この映画は、味気ないだけにぞっとさせる。金俊平が息子の武と雨の中で「肉体対肉体」で取っ組み合う場面は、野獣の頭と若い野獣が獲物とメスをめぐって争う血の争奪戦を思い浮かばせる。息子は、父親に「この野郎」言って殴りかかり、父親は息子の顔を泥の中に押しつける。父親と息子という「位階」が維持されるのは、ただ父親が息子を力で押さえつけて勝ったからだ。これを悟った瞬間、観客は、悲しくそして恐ろしさを覚える。たとえ人間であっても、「関係」の真実はまさにこれなのだから。

息子の正雄は、父親を憎悪しつつも父親に似ていく。父親の暴力から抜け出すために結婚した娘は、また別の「雄」である夫の暴力の犠牲になる。「私たちに悪い血が流れているとしたら、どうすればいいのか」と言って焦ってみても、息子と娘は、父親が植えつけた呪うべきDNAを拭い去ることはできない。それがまさに血と骨に埋め込まれた運命の本質なのである。

金俊平の台詞は簡潔で、それゆえに怯えさせる。金俊平は、弱肉強食のジャングルで、食べて、買って、寝て、繁殖するのに必須不可欠な言葉を発するだけだ。

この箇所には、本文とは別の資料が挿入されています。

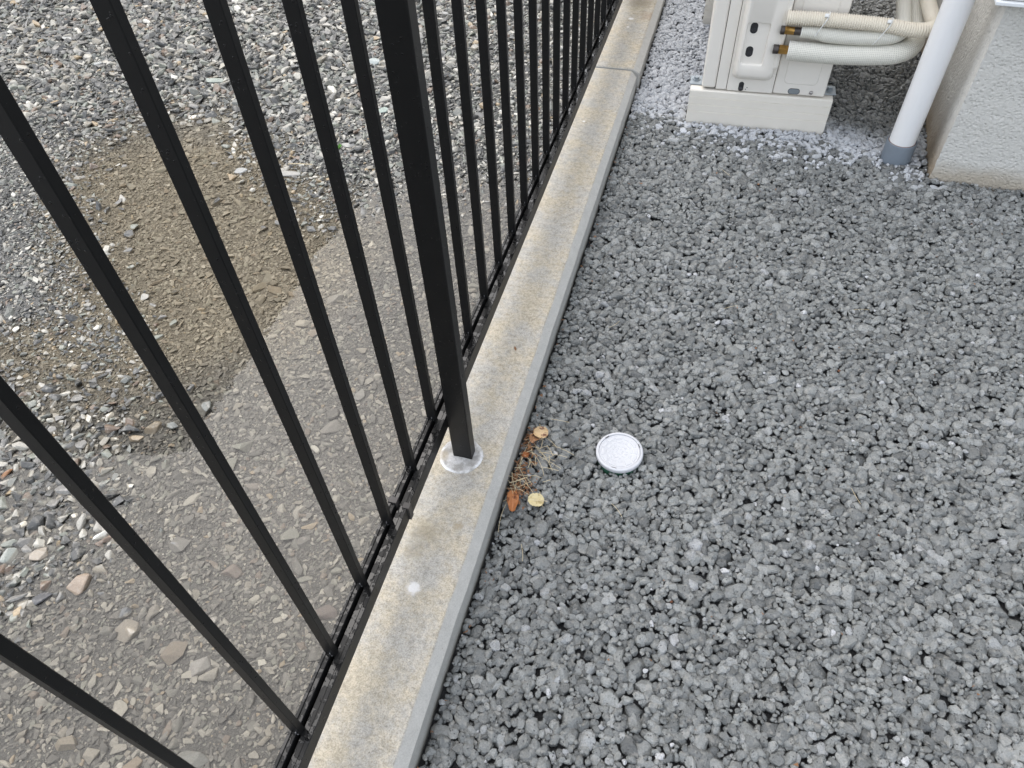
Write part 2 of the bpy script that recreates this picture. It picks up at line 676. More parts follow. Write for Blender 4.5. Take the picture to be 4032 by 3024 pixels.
M_nwall = plain("tan_siding", (0.56, 0.47, 0.35), 0.6, 4, 0.15, 0.2)
M_nroof = plain("slate_roof", (0.06, 0.06, 0.065), 0.6, 6, 0.2, 0.3)
M_frame = plain("white_frame", (0.7, 0.7, 0.7), 0.4)
t = NT("window_glass")
t.setp('Base Color', (0.03, 0.035, 0.04, 1))
t.setp('Roughness', 0.05)
M_glass = t.m
nb = empty("neighbour_house", (-9, 9.5, -0.1), 0, "tan two-storey house across the gravel lot, seen mirrored in the puddle", "house")
obj("wall", box_bm(-2.9, 2.9, -5.1, 5.1, 0, 6.75), M_nwall, nb)
rp = [(-3.0, 6.72), (0, 7.95), (3.0, 6.72), (3.0, 6.86), (0, 8.09), (-3.0, 6.86)]
obj("roof", prism_bm(rp, 'y', -5.25, 5.25), M_nroof, nb)
for zz in (0.8,):
    for yy in (-3.2, 0.0, 3.0):
        wf = obj("window", box_bm(2.895, 2.95, yy - .85, yy + .85, zz, zz + 1.3), M_frame, nb)
        obj("pane", box_bm(2.94, 2.957, yy - .78, yy - .02, zz + .07, zz + 1.23), M_glass, wf)
        obj("pane", box_bm(2.94, 2.957, yy + .02, yy + .78, zz + .07, zz + 1.23), M_glass, wf)

# ------------------------------------------------------------------ kerb
t = NT("kerb_concrete")
p = t.ocoord()
x = t.xyz(p)
n1 = t.noise(p, 13, 9, 0.74)
n2 = t.noise(p, 55, 6, 0.75)
n3 = t.noise(p, 480, 3, 0.6)
base = t.mix(t.smooth(n1, 0.38, 0.62), (0.56, 0.535, 0.485), (0.63, 0.555, 0.425))
base = t.mix(t.math('MULTIPLY', t.smooth(n2, 0.5, 0.75), 0.5), base, (0.37, 0.325, 0.25))
base = t.mix(t.math('MULTIPLY', t.smooth(n2, 0.46, 0.25), 0.45), base, (0.58, 0.555, 0.52))
base = t.mix(0.75, base, t.ramp(n3, [(0.32, 0.55), (0.6, 1.0)]), 'MULTIPLY')
base = t.mix(0.8, base, t.ramp(t.noise(p, 170, 4, .75), [(0.36, 0.66), (0.56, 1.0)]), 'MULTIPLY')
base = t.mix(0.7, base, t.ramp(t.noise(p, 75, 5, .75), [(0.38, 0.70), (0.55, 1.0)]), 'MULTIPLY')
# mould smudges near the rail and a brownish stain on the far block
for pt, rr, col, st in (((-0.316, 0.492, 0), 0.030, (0.18, 0.155, 0.10), 0.6), ((-0.320, 0.46, 0), 0.022, (0.16, 0.14, 0.09), 0.5),
                        ((-0.268, 0.515, 0), 0.012, (0.28, 0.2, 0.08), 0.6),
                        ((-0.29, 2.42, 0), 0.07, (0.22, 0.175, 0.10), 0.8), ((-0.245, 2.33, 0), 0.05, (0.30, 0.2, 0.11), 0.6)):
    d = t.math('ADD', t.dist(p, pt), t.math('MULTIPLY', t.math('SUBTRACT', n2, 0.5), rr * 1.6))
    base = t.mix(t.math('MULTIPLY', t.smooth(d, rr, rr * 0.15), t.math('MULTIPLY', t.smooth(n3, 0.32, 0.55), st)), base, col)
# cleaner grey cast face on the bevel and the side
side = t.smooth(x[2], -0.0002, -0.0022)
gcol = t.mix(t.noise(p, 60, 5, 0.65), (0.36, 0.355, 0.335), (0.52, 0.515, 0.49))
gcol = t.mix(0.35, gcol, t.ramp(n3, [(0.3, 0.6), (0.6, 1.0)]), 'MULTIPLY')
base = t.mix(side, base, gcol)
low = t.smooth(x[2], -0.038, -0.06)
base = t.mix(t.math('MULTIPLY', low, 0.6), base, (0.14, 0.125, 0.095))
# chalky white spots on the top
for pt, rr in (((-0.3001, 0.4029, 0), 0.0135), ((-0.2973, 2.3018, 0), 0.011), ((-0.297, 2.245, 0), 0.006), ((-0.318, 1.70, 0), 0.005)):
    d = t.math('ADD', t.dist(p, pt), t.math('MULTIPLY', t.math('SUBTRACT', t.noise(p, 170, 3, .6), 0.5), rr * 0.9))
    base = t.mix(t.math('MULTIPLY', t.smooth(d, rr, rr * 0.35), 0.85), base, (0.78, 0.77, 0.76))
# open pores
pore = t.smooth(t.voronoi(p, 95), 0.11, 0.06)
pm = t.smooth(t.noise(p, 31, 2), 0.55, 0.62)
base = t.mix(t.math('MULTIPLY', t.math('MULTIPLY', pore, pm), 0.75), base, (0.13, 0.115, 0.09))
t.setp('Base Color', base)
t.setp('Roughness', 0.78)
h = t.math('SUBTRACT', t.math('ADD', t.math('MULTIPLY', n3, 0.5), n2), t.math('MULTIPLY', t.math('MULTIPLY', pore, pm), 1.2))
t.bump(h, 0.35, 0.002)
M_kerb = t.m


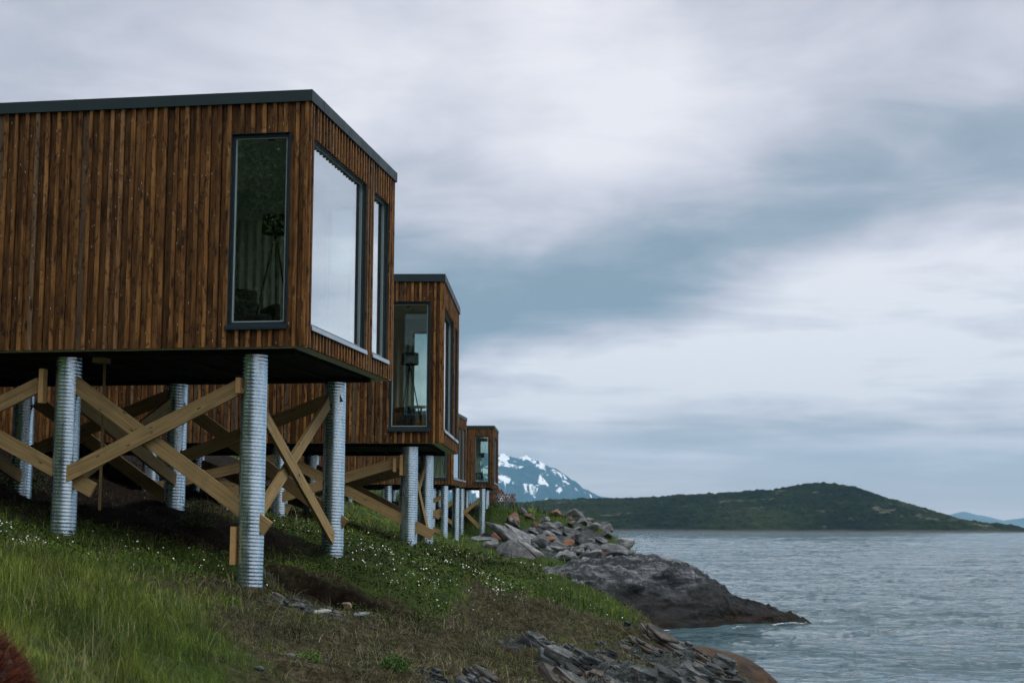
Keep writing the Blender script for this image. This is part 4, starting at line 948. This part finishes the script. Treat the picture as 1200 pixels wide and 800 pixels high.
# leafy ground cover with small white flowers
n = 520000; X, Y = sample(n, 351, 15, 48); rg = np.random.default_rng(352); r_, g_z, d_ = zones(X, Y)
k = rg.random(n) < np.clip(cover(X, Y)+.12*g_z, 0, 1)*(1-r_)*(1-d_)*.75; X, Y = X[k], Y[k]; n = len(X)
hh = .03+.11*np.clip(.45+.7*fbm(X*2.6, Y*2.6, seed=88, oct=3), 0, 1)
Z = ground(X, Y)+hh*rg.random(n)**.6
tone = np.clip(.5+.7*fbm(X*1.4, Y*1.4, seed=89, oct=3)+rg.normal(0, .15, n), 0, 1)[:, None]
pt = np.clip(.5+1.6*fbm(X*.9+4, Y*.9, seed=92, oct=3), 0, 1)[:, None]; red = (rg.random((n, 1)) < .10)
cols = (np.array((.016, .036, .005))*(1-tone)+np.array((.072, .135, .018))*tone)*rg.uniform(.55, 1.3, (n, 1))*(.5+.6*pt)
cols = np.where(red, np.array((.06, .030, .014)), cols)
V, F, Cc = leaves(n, np.c_[X, Y, Z], .017*np.clip(Y/20, .8, 2.2)*rg.uniform(.7, 1.3, n), 353, cols)
o = npmesh('ground_cover', V, F, M['foliage'], False, cols={'tint': Cc}); tag(o, 'low leafy green ground cover below the cabins', kind='stuff'); print('leaves', n)
n = 70000; X, Y = sample(n, 361, 15, 44); rg = np.random.default_rng(362)
fl = 1.0*gauss(X, Y, -5.7, 18.7, 1.2, 1.4)+.35*gauss(X, Y, -4.2, 19.8, .9, .7)+.9*gauss(X, Y, -1.6, 24.2, 1.0, 1.6)+1.6*gauss(X, Y, -.7, 26.6, .9, 3.0)+1.3*gauss(X, Y, .5, 29.5, .7, 3.0)+.5*gauss(X, Y, -2.6, 24.5, 1.5, 2.5)
k = rg.random(n) < np.clip(fl*np.clip(.35+1.5*fbm(X*1.3, Y*1.3, seed=91, oct=2), 0, 1), 0, 1)*.28; X, Y = X[k], Y[k]; n = len(X)
Z = ground(X, Y)+rg.uniform(.09, .16, n); c0 = np.c_[X, Y, Z]; s_ = .0125*np.clip(Y/21, .9, 1.7)*rg.uniform(.7, 1.2, n)
V1, F1, _ = leaves(n, c0, s_, 363, np.zeros((n, 3)), upw=.6, asp=.8); V2, F2, _ = leaves(n, c0+(0, 0, .003), s_, 364, np.zeros((n, 3)), upw=.6, asp=.8)
o = npmesh('flowers', np.r_[V1, V2], np.r_[F1, F2+len(V1)], M['petal'], False); tag(o, 'tiny white flowers scattered through the ground cover', kind='stuff'); print('flowers', n)
# grass fringe on the far crest and between the boulders
grass_layer('crest_grass', 'bright green grass on the crest above the rock heap', 26000, 371, 66, 92, lambda X, Y: np.clip(1.2*gauss(X, Y, 2.5, 85, 4.5, 2.6)+.9*gauss(X, Y, 2.3, 71.2, 2.6, 1.5)+.12*(X < -1), 0, 1), lambda X, Y: .30+.15*(Y > 80), (.045, .075, .016), (.13, .18, .04), .010, .4)

def bush(name, label, ctr, rx, rz_, n, ca, cb, ls, seed, cat='shrub', stems=8):
    rg = np.random.default_rng(seed); root = empty(name, ctr); tag(root, label, cat)
    u = rg.normal(size=(n, 3)); u /= np.linalg.norm(u, axis=1)[:, None]; rr = rg.random(n)**.4
    lump = 1+.35*fbm(u[:, 0]*2+seed, u[:, 1]*2, u[:, 2]*2, seed=seed, oct=3)
    P_ = u*(rr*lump)[:, None]*np.array([rx, rx, rz_]); P_[:, 2] = np.abs(P_[:, 2])
    V, F, Cc = leaves(n, P_, ls*rg.uniform(.6, 1.3, n), seed+1, pal(n, seed+2, ca, cb), upw=.3)
    npmesh('foliage', V, F, M['foliage'], False, parent=root, cols={'tint': Cc})
    mb = MB()
    for k in range(stems):
        a_ = rg.uniform(0, 6.28); mb.tube((0, 0, -.05), (rx*.7*math.cos(a_), rx*.7*math.sin(a_), rz_*rg.uniform(.5, .9)), .012*rx*2, .004*rx*2, 5)
    mb.build('stem', M['dark_timber'], root); return root
def gb(name, label, px, py, Y, rx, rz_, n, ca, cb, ls, seed, dz=0):
    p = at(px, py, Y); return bush(name, label, (p.x, p.y, gz(p.x, p.y)-.02+dz), rx, rz_, n, ca, cb, ls, seed)
gb('low_shrub', 'small bright green cushion shrub left of the second pile', 268, 692, 17.2, .17, .13, 1500, (.05, .11, .015), (.10, .18, .03), .010, 501)
gb('low_shrub', 'bright green cushion shrub in the brown heath below the bare patch', 362, 768, 13.8, .14, .12, 1500, (.04, .10, .015), (.09, .16, .03), .009, 502)
gb('low_shrub', 'dark green shrub beside the slate at the bottom centre', 462, 778, 14.2, .16, .14, 1500, (.02, .07, .012), (.05, .11, .02), .010, 503)
gb('low_shrub', 'green shrub high on the slate slope', 655, 782, 17.0, .13, .13, 1000, (.02, .06, .012), (.05, .11, .02), .010, 504)
gb('low_shrub', 'leafy shrub in the shade beside the inland pile of the nearest cabin', 232, 597, 22.6, .35, .45, 900, (.03, .05, .015), (.07, .10, .03), .018, 505)
gb('low_shrub', 'leafy shrub in the shade between the two left piles', 22, 575, 24.5, .5, .5, 1500, (.03, .055, .015), (.07, .11, .03), .02, 506)
gb('low_shrub', 'young green shrub sticking up behind the timber stack', 577, 598, 88, .40, 1.15, 1500, (.04, .09, .02), (.09, .16, .03), .035, 507)
# rust-coloured mossy mound in the bottom left corner
o = rock_mesh('mossy_rock', 81, (.34, .45, .42), M['slate'], cuts=5, rough=.08, cutd=(.75, .95)); o.location = (-2.48, 6.6, CAMZ-.84); tag(o, 'rock topped with rust red moss in the bottom left corner', 'rock')
n = 60000; rg = np.random.default_rng(82); src = np.array([v.co[:] for v in o.data.vertices]); nr = src/np.linalg.norm(src, axis=1)[:, None]
kk = np.where((nr[:, 2] > -.1) | (nr[:, 0] > .55))[0]; pick = rg.choice(kk, n); P_ = src[pick]+rg.normal(0, .012, (n, 3)); lumpm = (.4+1.2*np.clip(.5+fbm(P_[:, 0]*14, P_[:, 1]*14, P_[:, 2]*14, seed=4, oct=3), 0, 1.3))[:, None]; mos = nr[pick]*rg.uniform(.01, .055, n)[:, None]*lumpm+rg.normal(0, .014, (n, 3))*lumpm
sd_ = rg.normal(size=(n, 3)); sd_ /= np.linalg.norm(sd_, axis=1)[:, None]; sd_ *= .0022
V = np.stack([P_-sd_, P_+sd_, P_+mos], 1).reshape(-1, 3); F = np.arange(n*3).reshape(-1, 3)
npmesh('moss', V, F, M['foliage'], False, parent=o, cols={'tint': np.repeat(pal(n, 83, (.025, .008, .005), (.11, .032, .015), .45), 3, 0)})

# birches up the slope behind the photographer, mirrored in the windows
def tree(x, y, h, seed, label):
    rg = np.random.default_rng(seed); root = empty('birch_tree', (x, y, gz(x, y)-.1)); tag(root, label, 'tree', 'birch trees on the slope mirrored in the windows')
    mb = MB(); pts = [Vector((0, 0, 0))]
    for k in range(6): pts.append(pts[-1]+Vector((rg.normal(0, .12), rg.normal(0, .12), h/6.6)))
    for k in range(6): mb.tube(pts[k], pts[k+1], .13*(1-k/7), .13*(1-(k+1)/7), 9, caps=False)
    ends = []
    for k in range(34):
        f = rg.uniform(.06, .95); i = int(f*6); b = pts[i].lerp(pts[min(i+1, 6)], f*6-i); a_ = rg.uniform(0, 6.28); L = h*.30*(1.15-f)*rg.uniform(.7, 1.2)+.3
        e = b+Vector((math.cos(a_)*L, math.sin(a_)*L, L*rg.uniform(.3, .8))); mb.tube(b, e, .035*(1.1-f), .008, 5, caps=False); ends += [(b.lerp(e, q), L) for q in (.45, .75, 1.0)]
    mb.build('trunk', simple('birch_bark_%d' % seed, (.30, .29, .27), .8, 0, .6, 4), root)
    cc_ = []; 
    for (p, L) in ends:
        m_ = 520; cc_.append(np.array(p)+rg.normal(0, .30+.12*L, (m_, 3))*np.array([1, 1, .75]))
    P_ = np.concatenate(cc_); n = len(P_); V, F, Cc = leaves(n, P_, .085*rg.uniform(.7, 1.3, n), seed+1, pal(n, seed+2, (.03, .055, .012), (.085, .13, .03)), upw=.2)
    npmesh('crown', V, F, M['foliage'], False, parent=root, cols={'tint': Cc})
for i, (x, y, h, lb) in enumerate(((-17.5, -3.5, 11.5, 'tallest leafy birch mirrored in the side window of the nearest cabin'), (-14.5, -6.5, 10.0, 'shorter leafy birch mirrored in the side windows'), (-20.5, -8, 13.0, 'broad leafy birch mirrored at the left of the side windows'), (-13.5, -12.5, 11.5, 'slim leafy birch mirrored at the right of the side windows'), (-17.5, -12, 14.5, 'leafy birch mirrored low in the side windows'), (-7.8, -14, 12.5, 'tall leafy birch mirrored in the side window of the second cabin'), (-4.6, -17, 12.0, 'leafy birch mirrored at the right of the second cabin window'))):
    tree(x, y, h, 600+i*10, lb)
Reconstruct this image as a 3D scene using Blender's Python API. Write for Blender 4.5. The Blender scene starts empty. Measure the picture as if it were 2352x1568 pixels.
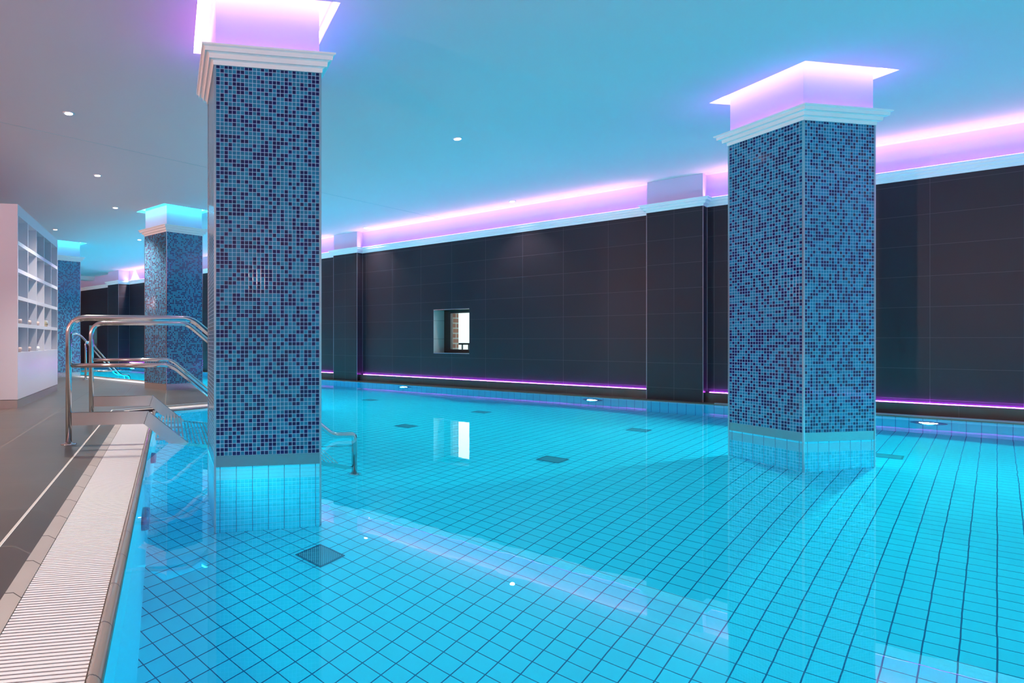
import bpy, bmesh, math, random
from mathutils import Vector, Matrix
from mathutils.geometry import delaunay_2d_cdt
random.seed(7)
S = bpy.context.scene
COL = S.collection
PI = math.pi

# ---------------------------------------------------------------- camera
AZ = math.radians(42.04)            # heading of the lens, right of +Y
cam_d = bpy.data.cameras.new('camera')
cam = bpy.data.objects.new('camera', cam_d); COL.objects.link(cam)
cam.location = (0, 0, 0.77)
cam.rotation_euler = (PI / 2, 0, -AZ)
cam_d.sensor_width = 36.0
cam_d.lens = 1470 / 2352 * 36.0
cam_d.shift_x = (1176 - 660) / 2352
cam_d.shift_y = -2 / 2352
cam_d.clip_start = 0.02
S.camera = cam
# ---------------------------------------------------------------- look, world
S.view_settings.view_transform = 'Standard'
S.view_settings.look = 'None'
S.view_settings.gamma = 1.0
S.view_settings.use_curve_mapping = False
S.view_settings.exposure = 0.0
S.cycles.use_denoising = True
S.cycles.use_adaptive_sampling = True
S.cycles.adaptive_threshold = 0.02
S.cycles.max_bounces = 10
S.cycles.diffuse_bounces = 5
S.cycles.glossy_bounces = 5
S.cycles.transmission_bounces = 8
S.cycles.sample_clamp_indirect = 4.0
S.cycles.caustics_refractive = True
S.cycles.caustics_reflective = True
S.cycles.blur_glossy = 0.6
W = bpy.data.worlds.new('world'); S.world = W; W.use_nodes = True
W.node_tree.nodes['Background'].inputs[0].default_value = (0.80, 0.93, 1.0, 1)
W.node_tree.nodes['Background'].inputs[1].default_value = 3.0

# light strengths (the added wall uplights have their own further down)
POOL_W = 690.0        # underwater lamps
COVE_W = 4.2         # angled light profile on the mouldings, per metre
DOWN_W = 300.0        # ceiling downlights

# ---------------------------------------------------------------- frames
A1 = math.radians(42.04 - 10.4)     # direction of the near pool edge
D1 = Vector((math.sin(A1), math.cos(A1), 0))
D2 = Vector((math.cos(A1), -math.sin(A1), 0))
RZ = -A1                            # z rotation whose local +Y is D1 and +X is D2
def RSP(r, s, z=0.0):
    v = D1 * r + D2 * s
    return Vector((v.x, v.y, z))
ZC = 2.86                           # ceiling
ZW = -0.012                         # water surface
ZF = -1.30                          # pool floor

# ---------------------------------------------------------------- materials
def newmat(name):
    m = bpy.data.materials.new(name); m.use_nodes = True
    nt = m.node_tree
    b = nt.nodes['Principled BSDF']
    return m, nt, b
def plain(name, c, rough=0.5, metal=0.0, spec=0.5, noise=0.0, nscale=8.0):
    m, nt, b = newmat(name)
    b.inputs['Base Color'].default_value = (*c, 1)
    b.inputs['Roughness'].default_value = rough
    b.inputs['Metallic'].default_value = metal
    b.inputs['Specular IOR Level'].default_value = spec
    if noise:
        tc = nt.nodes.new('ShaderNodeTexCoord'); n = nt.nodes.new('ShaderNodeTexNoise')
        n.inputs['Scale'].default_value = nscale; n.inputs['Detail'].default_value = 5
        mp = nt.nodes.new('ShaderNodeMapRange')
        mp.inputs['To Min'].default_value = 1 - noise; mp.inputs['To Max'].default_value = 1 + noise
        mx = nt.nodes.new('ShaderNodeVectorMath'); mx.operation = 'SCALE'
        mx.inputs[0].default_value = c
        nt.links.new(tc.outputs['Object'], n.inputs['Vector'])
        nt.links.new(n.outputs['Fac'], mp.inputs['Value'])
        nt.links.new(mp.outputs[0], mx.inputs['Scale'])
        nt.links.new(mx.outputs[0], b.inputs['Base Color'])
    return m
def emit(name, c, s):
    m = bpy.data.materials.new(name); m.use_nodes = True
    nt = m.node_tree; nt.nodes.clear()
    e = nt.nodes.new('ShaderNodeEmission'); o = nt.nodes.new('ShaderNodeOutputMaterial')
    e.inputs[0].default_value = (*c, 1); e.inputs[1].default_value = s
    nt.links.new(e.outputs[0], o.inputs[0])
    return m
class NB:
    def __init__(s, nt): s.nt = nt
    def m(s, op, a, b=None, c=None):
        n = s.nt.nodes.new('ShaderNodeMath'); n.operation = op
        for i, v in enumerate((a, b, c)):
            if v is None: continue
            if isinstance(v, (int, float)): n.inputs[i].default_value = v
            else: s.nt.links.new(v, n.inputs[i])
        return n.outputs[0]
    def mix(s, f, a, b):
        n = s.nt.nodes.new('ShaderNodeMix'); n.data_type = 'RGBA'
        for i, v in ((0, f), (6, a), (7, b)):
            if isinstance(v, (int, float)): n.inputs[i].default_value = v
            elif isinstance(v, tuple): n.inputs[i].default_value = (*v, 1)
            else: s.nt.links.new(v, n.inputs[i])
        return n.outputs[2]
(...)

彼が妻に投げる第一声は「キムチ!」であり、女を前にしては一言、「脱げ!」。自分をいつも「アボジ」と呼ぶ子どもたちと違って、俊平は「息子」「娘」、彼らの名前を一切呼ばない。拳を振り回して問うだけだ。「俺はお前のなんだ」。この言葉は質問ではなく、永遠に「アボジ」あるいは「雄」として生きるという自身への野獣的誓いのようだ。

『血と骨』は、その単刀直入なタイトルが語るように、全く「映画的」ではない。いかなる形式的かつ美学的成就にも無関心だ。この映画は、2時間22分の間、主人公金俊平を「見せる」よりは「放っておく」。そして、このような無責任を装った冷酷な態度の中で金俊平が発する殺気は、スクリーンを破って出てきて、観客の心を不安にさせる。映画的リズムと構成を拒否するこの映画は、このような方式を通じて、力強い越冬のエネルギーを作り出す。

北野武は常に無表情だ。しかし今回彼が見せた人物は、内面に何かを強く凝縮した従来のキャラクターとは違う。殴らなければならないなら殴り、殺さなければならないなら殺し、食べなければならないなら食べ、繁殖しなければならないなら、セックスをする。金俊平の中には、何も凝縮されてはいない。この映画はそれゆえに怯えさせる。人間が恐ろしい。18歳以上観覧可。